> **Your objective**:
Strip the pictures and reproduce the rest of the listing exactly.

> **Data lines**:
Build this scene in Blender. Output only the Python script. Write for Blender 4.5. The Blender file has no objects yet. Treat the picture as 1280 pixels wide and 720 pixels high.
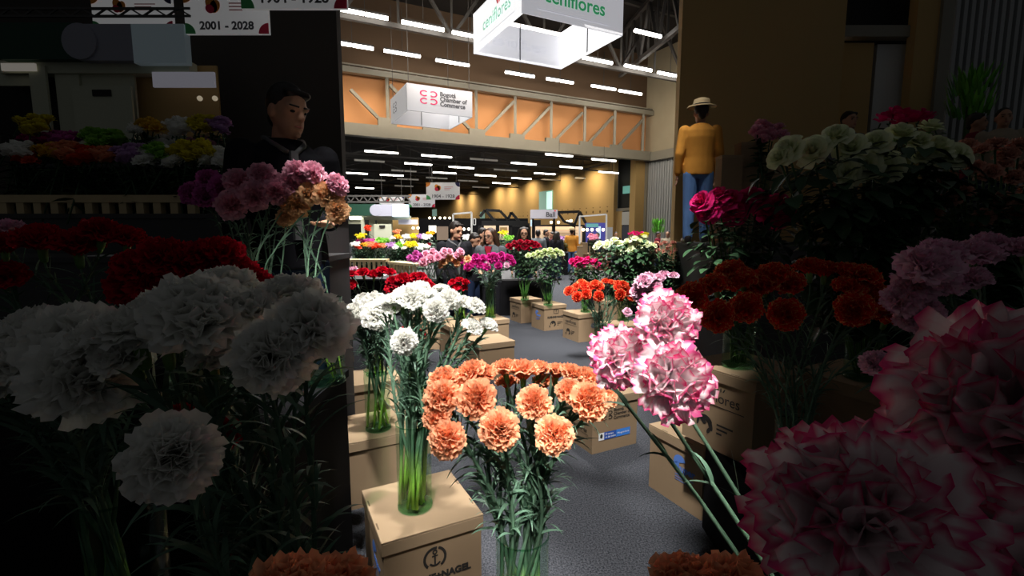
import bpy, math, random
import numpy as np
from mathutils import Vector, Matrix, Quaternion
R = random.Random(7)
SC = bpy.context.scene
COL = SC.collection
PI = math.pi
# ------------------------------------------------------------------ camera
FPX = 600.0
EYE = 1.55
PIT = math.atan(72 / 600)
cam_d = bpy.data.cameras.new('camera'); cam = bpy.data.objects.new('camera', cam_d); COL.objects.link(cam)
cam.location = (0, 0, EYE); cam.rotation_euler = (PI / 2 - PIT, 0, 0)
cam_d.sensor_width = 36; cam_d.lens = FPX / 1280 * 36; cam_d.clip_start = 0.02; cam_d.clip_end = 400
SC.camera = cam
CF = Vector((0, math.cos(PIT), -math.sin(PIT))); CU = Vector((0, math.sin(PIT), math.cos(PIT)))
EYEV = Vector((0, 0, EYE))
def ray(px, py): return Vector((1, 0, 0)) * ((px - 640) / FPX) + CU * (-(py - 360) / FPX) + CF
def at(px, py, d): return EYEV + ray(px, py) * d
def at_z(px, py, z):
    r = ray(px, py); return EYEV + r * ((z - EYE) / r.z)
YAW = math.radians(27)
AX = Vector((-math.sin(YAW), math.cos(YAW), 0)); AL = Vector((math.cos(YAW), math.sin(YAW), 0))
def at_u(px, py, u):
    r = ray(px, py); return EYEV + r * (u / r.dot(AX))
def at_w(px, py, w):
    r = ray(px, py); return EYEV + r * (w / r.dot(AL))
def hall(w, u, z=0): return AL * w + AX * u + Vector((0, 0, z))
MAG = 3.16
def near(px, py, d):            # enlarged, nearer repeat of an aisle position, for the added side displays
    return 640 + MAG * (px - 640), 360 + MAG * (py - 360), d / MAG
# ------------------------------------------------------------------ materials
def new_mat(name):
    m = bpy.data.materials.new(name); m.use_nodes = True
    nt = m.node_tree; b = nt.nodes['Principled BSDF']; return m, nt, b
def N(nt, t, **k):
    n = nt.nodes.new(t)
    for a, v in k.items(): setattr(n, a, v)
    return n
def srgb(r, g, b):
    f = lambda c: (c / 255) / 12.92 if c <= 10 else ((c / 255 + .055) / 1.055) ** 2.4
    return (f(r), f(g), f(b))
MATS = {}
def mat(name, col, rough=.6, metal=0, spec=.4, emit=None, es=0, var=0, scale=20, bump=0):
    if name in MATS: return MATS[name]
    m, nt, b = new_mat(name)
    b.inputs['Roughness'].default_value = rough; b.inputs['Metallic'].default_value = metal
    b.inputs['Specular IOR Level'].default_value = spec
    b.inputs['Base Color'].default_value = (*col, 1)
    if emit: b.inputs['Emission Color'].default_value = (*emit, 1); b.inputs['Emission Strength'].default_value = es
    if var or bump:
        tc = N(nt, 'ShaderNodeTexCoord'); nz = N(nt, 'ShaderNodeTexNoise'); nz.inputs['Scale'].default_value = scale; nz.inputs['Detail'].default_value = 4
        nt.links.new(tc.outputs['Object'], nz.inputs['Vector'])
        mx = N(nt, 'ShaderNodeMixRGB'); mx.inputs[1].default_value = (*[c * (1 - var) for c in col], 1); mx.inputs[2].default_value = (*[min(1, c * (1 + var)) for c in col], 1)
        nt.links.new(nz.outputs['Fac'], mx.inputs[0]); nt.links.new(mx.outputs[0], b.inputs['Base Color'])
        if bump:
            bp = N(nt, 'ShaderNodeBump'); bp.inputs['Strength'].default_value = bump; bp.inputs['Distance'].default_value = .01
            nt.links.new(nz.outputs['Fac'], bp.inputs['Height']); nt.links.new(bp.outputs[0], b.inputs['Normal'])
    MATS[name] = m; return m
def petal_mat(name, base, rim, rim_at=.3, rim_w=.6, streak=None, samt=.5, sk=5, var=.15, trans=.25):
    m, nt, b = new_mat(name); L = nt.links.new
    pu = N(nt, 'ShaderNodeAttribute', attribute_name='pu'); pv = N(nt, 'ShaderNodeAttribute', attribute_name='pv'); pr = N(nt, 'ShaderNodeAttribute', attribute_name='pr')
    cmb = N(nt, 'ShaderNodeCombineXYZ')
    m1 = N(nt, 'ShaderNodeMath', operation='MULTIPLY'); m1.inputs[1].default_value = sk; L(pv.outputs['Fac'], m1.inputs[0])
    m2 = N(nt, 'ShaderNodeMath', operation='MULTIPLY'); m2.inputs[1].default_value = 57; L(pr.outputs['Fac'], m2.inputs[0])
    m3 = N(nt, 'ShaderNodeMath', operation='MULTIPLY'); m3.inputs[1].default_value = .45; L(pu.outputs['Fac'], m3.inputs[0])
    L(m1.outputs[0], cmb.inputs[0]); L(m2.outputs[0], cmb.inputs[1]); L(m3.outputs[0], cmb.inputs[2])
    nz = N(nt, 'ShaderNodeTexNoise'); nz.inputs['Scale'].default_value = 1; nz.inputs['Detail'].default_value = 2; L(cmb.outputs[0], nz.inputs['Vector'])
    mr = N(nt, 'ShaderNodeMapRange'); mr.inputs['From Min'].default_value = rim_at; mr.inputs['From Max'].default_value = rim_at + rim_w
    ad = N(nt, 'ShaderNodeMath', operation='MULTIPLY_ADD'); ad.inputs[1].default_value = .3; ad.inputs[2].default_value = -.15; L(nz.outputs['Fac'], ad.inputs[0])
    a2 = N(nt, 'ShaderNodeMath', operation='ADD'); L(ad.outputs[0], a2.inputs[0]); L(pu.outputs['Fac'], a2.inputs[1]); L(a2.outputs[0], mr.inputs['Value'])
    mx = N(nt, 'ShaderNodeMixRGB'); mx.inputs[1].default_value = (*base, 1); mx.inputs[2].default_value = (*rim, 1)
    L(mr.outputs[0], mx.inputs[0]); out = mx.outputs[0]
    if streak:
        sr = N(nt, 'ShaderNodeMapRange'); sr.inputs['From Min'].default_value = 1 - samt - .08; sr.inputs['From Max'].default_value = 1 - samt + .12
        L(nz.outputs['Fac'], sr.inputs['Value'])
        mx2 = N(nt, 'ShaderNodeMixRGB'); mx2.inputs[2].default_value = (*streak, 1); L(out, mx2.inputs[1]); L(sr.outputs[0], mx2.inputs[0]); out = mx2.outputs[0]
    hv = N(nt, 'ShaderNodeHueSaturation'); L(out, hv.inputs['Color'])
    vv = N(nt, 'ShaderNodeMath', operation='MULTIPLY_ADD'); vv.inputs[1].default_value = 2 * var; vv.inputs[2].default_value = 1 - var; L(pr.outputs['Fac'], vv.inputs[0]); L(vv.outputs[0], hv.inputs['Value'])
    L(hv.outputs[0], b.inputs['Base Color']); b.inputs['Roughness'].default_value = .65; b.inputs['Specular IOR Level'].default_value = .15
    tr = N(nt, 'ShaderNodeBsdfTranslucent'); L(hv.outputs[0], tr.inputs['Color'])
    ms = N(nt, 'ShaderNodeMixShader'); ms.inputs[0].default_value = trans; L(b.outputs[0], ms.inputs[1]); L(tr.outputs[0], ms.inputs[2])
    L(ms.outputs[0], nt.nodes['Material Output'].inputs['Surface']); MATS[name] = m; return m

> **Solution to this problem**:
Build this scene in Blender. Output only the Python script. Write for Blender 4.5. The Blender file has no objects yet. Treat the picture as 1280 pixels wide and 720 pixels high.
import bpy, math, random
import numpy as np
from mathutils import Vector, Matrix, Quaternion
R = random.Random(7)
SC = bpy.context.scene
COL = SC.collection
PI = math.pi
# ------------------------------------------------------------------ camera
FPX = 600.0
EYE = 1.55
PIT = math.atan(72 / 600)
cam_d = bpy.data.cameras.new('camera'); cam = bpy.data.objects.new('camera', cam_d); COL.objects.link(cam)
cam.location = (0, 0, EYE); cam.rotation_euler = (PI / 2 - PIT, 0, 0)
cam_d.sensor_width = 36; cam_d.lens = FPX / 1280 * 36; cam_d.clip_start = 0.02; cam_d.clip_end = 400
SC.camera = cam
CF = Vector((0, math.cos(PIT), -math.sin(PIT))); CU = Vector((0, math.sin(PIT), math.cos(PIT)))
EYEV = Vector((0, 0, EYE))
def ray(px, py): return Vector((1, 0, 0)) * ((px - 640) / FPX) + CU * (-(py - 360) / FPX) + CF
def at(px, py, d): return EYEV + ray(px, py) * d
def at_z(px, py, z):
    r = ray(px, py); return EYEV + r * ((z - EYE) / r.z)
YAW = math.radians(27)
AX = Vector((-math.sin(YAW), math.cos(YAW), 0)); AL = Vector((math.cos(YAW), math.sin(YAW), 0))
def at_u(px, py, u):
    r = ray(px, py); return EYEV + r * (u / r.dot(AX))
def at_w(px, py, w):
    r = ray(px, py); return EYEV + r * (w / r.dot(AL))
def hall(w, u, z=0): return AL * w + AX * u + Vector((0, 0, z))
MAG = 3.16
def near(px, py, d):            # enlarged, nearer repeat of an aisle position, for the added side displays
    return 640 + MAG * (px - 640), 360 + MAG * (py - 360), d / MAG
# ------------------------------------------------------------------ materials
def new_mat(name):
    m = bpy.data.materials.new(name); m.use_nodes = True
    nt = m.node_tree; b = nt.nodes['Principled BSDF']; return m, nt, b
def N(nt, t, **k):
    n = nt.nodes.new(t)
    for a, v in k.items(): setattr(n, a, v)
    return n
def srgb(r, g, b):
    f = lambda c: (c / 255) / 12.92 if c <= 10 else ((c / 255 + .055) / 1.055) ** 2.4
    return (f(r), f(g), f(b))
MATS = {}
def mat(name, col, rough=.6, metal=0, spec=.4, emit=None, es=0, var=0, scale=20, bump=0):
    if name in MATS: return MATS[name]
    m, nt, b = new_mat(name)
    b.inputs['Roughness'].default_value = rough; b.inputs['Metallic'].default_value = metal
    b.inputs['Specular IOR Level'].default_value = spec
    b.inputs['Base Color'].default_value = (*col, 1)
    if emit: b.inputs['Emission Color'].default_value = (*emit, 1); b.inputs['Emission Strength'].default_value = es
    if var or bump:
        tc = N(nt, 'ShaderNodeTexCoord'); nz = N(nt, 'ShaderNodeTexNoise'); nz.inputs['Scale'].default_value = scale; nz.inputs['Detail'].default_value = 4
        nt.links.new(tc.outputs['Object'], nz.inputs['Vector'])
        mx = N(nt, 'ShaderNodeMixRGB'); mx.inputs[1].default_value = (*[c * (1 - var) for c in col], 1); mx.inputs[2].default_value = (*[min(1, c * (1 + var)) for c in col], 1)
        nt.links.new(nz.outputs['Fac'], mx.inputs[0]); nt.links.new(mx.outputs[0], b.inputs['Base Color'])
        if bump:
            bp = N(nt, 'ShaderNodeBump'); bp.inputs['Strength'].default_value = bump; bp.inputs['Distance'].default_value = .01
            nt.links.new(nz.outputs['Fac'], bp.inputs['Height']); nt.links.new(bp.outputs[0], b.inputs['Normal'])
    MATS[name] = m; return m
def petal_mat(name, base, rim, rim_at=.3, rim_w=.6, streak=None, samt=.5, sk=5, var=.15, trans=.25):
    m, nt, b = new_mat(name); L = nt.links.new
    pu = N(nt, 'ShaderNodeAttribute', attribute_name='pu'); pv = N(nt, 'ShaderNodeAttribute', attribute_name='pv'); pr = N(nt, 'ShaderNodeAttribute', attribute_name='pr')
    cmb = N(nt, 'ShaderNodeCombineXYZ')
    m1 = N(nt, 'ShaderNodeMath', operation='MULTIPLY'); m1.inputs[1].default_value = sk; L(pv.outputs['Fac'], m1.inputs[0])
    m2 = N(nt, 'ShaderNodeMath', operation='MULTIPLY'); m2.inputs[1].default_value = 57; L(pr.outputs['Fac'], m2.inputs[0])
    m3 = N(nt, 'ShaderNodeMath', operation='MULTIPLY'); m3.inputs[1].default_value = .45; L(pu.outputs['Fac'], m3.inputs[0])
    L(m1.outputs[0], cmb.inputs[0]); L(m2.outputs[0], cmb.inputs[1]); L(m3.outputs[0], cmb.inputs[2])
    nz = N(nt, 'ShaderNodeTexNoise'); nz.inputs['Scale'].default_value = 1; nz.inputs['Detail'].default_value = 2; L(cmb.outputs[0], nz.inputs['Vector'])
    mr = N(nt, 'ShaderNodeMapRange'); mr.inputs['From Min'].default_value = rim_at; mr.inputs['From Max'].default_value = rim_at + rim_w
    ad = N(nt, 'ShaderNodeMath', operation='MULTIPLY_ADD'); ad.inputs[1].default_value = .3; ad.inputs[2].default_value = -.15; L(nz.outputs['Fac'], ad.inputs[0])
    a2 = N(nt, 'ShaderNodeMath', operation='ADD'); L(ad.outputs[0], a2.inputs[0]); L(pu.outputs['Fac'], a2.inputs[1]); L(a2.outputs[0], mr.inputs['Value'])
    mx = N(nt, 'ShaderNodeMixRGB'); mx.inputs[1].default_value = (*base, 1); mx.inputs[2].default_value = (*rim, 1)
    L(mr.outputs[0], mx.inputs[0]); out = mx.outputs[0]
    if streak:
        sr = N(nt, 'ShaderNodeMapRange'); sr.inputs['From Min'].default_value = 1 - samt - .08; sr.inputs['From Max'].default_value = 1 - samt + .12
        L(nz.outputs['Fac'], sr.inputs['Value'])
        mx2 = N(nt, 'ShaderNodeMixRGB'); mx2.inputs[2].default_value = (*streak, 1); L(out, mx2.inputs[1]); L(sr.outputs[0], mx2.inputs[0]); out = mx2.outputs[0]
    hv = N(nt, 'ShaderNodeHueSaturation'); L(out, hv.inputs['Color'])
    vv = N(nt, 'ShaderNodeMath', operation='MULTIPLY_ADD'); vv.inputs[1].default_value = 2 * var; vv.inputs[2].default_value = 1 - var; L(pr.outputs['Fac'], vv.inputs[0]); L(vv.outputs[0], hv.inputs['Value'])
    L(hv.outputs[0], b.inputs['Base Color']); b.inputs['Roughness'].default_value = .65; b.inputs['Specular IOR Level'].default_value = .15
    tr = N(nt, 'ShaderNodeBsdfTranslucent'); L(hv.outputs[0], tr.inputs['Color'])
    ms = N(nt, 'ShaderNodeMixShader'); ms.inputs[0].default_value = trans; L(b.outputs[0], ms.inputs[1]); L(tr.outputs[0], ms.inputs[2])
    L(ms.outputs[0], nt.nodes['Material Output'].inputs['Surface']); MATS[name] = m; return m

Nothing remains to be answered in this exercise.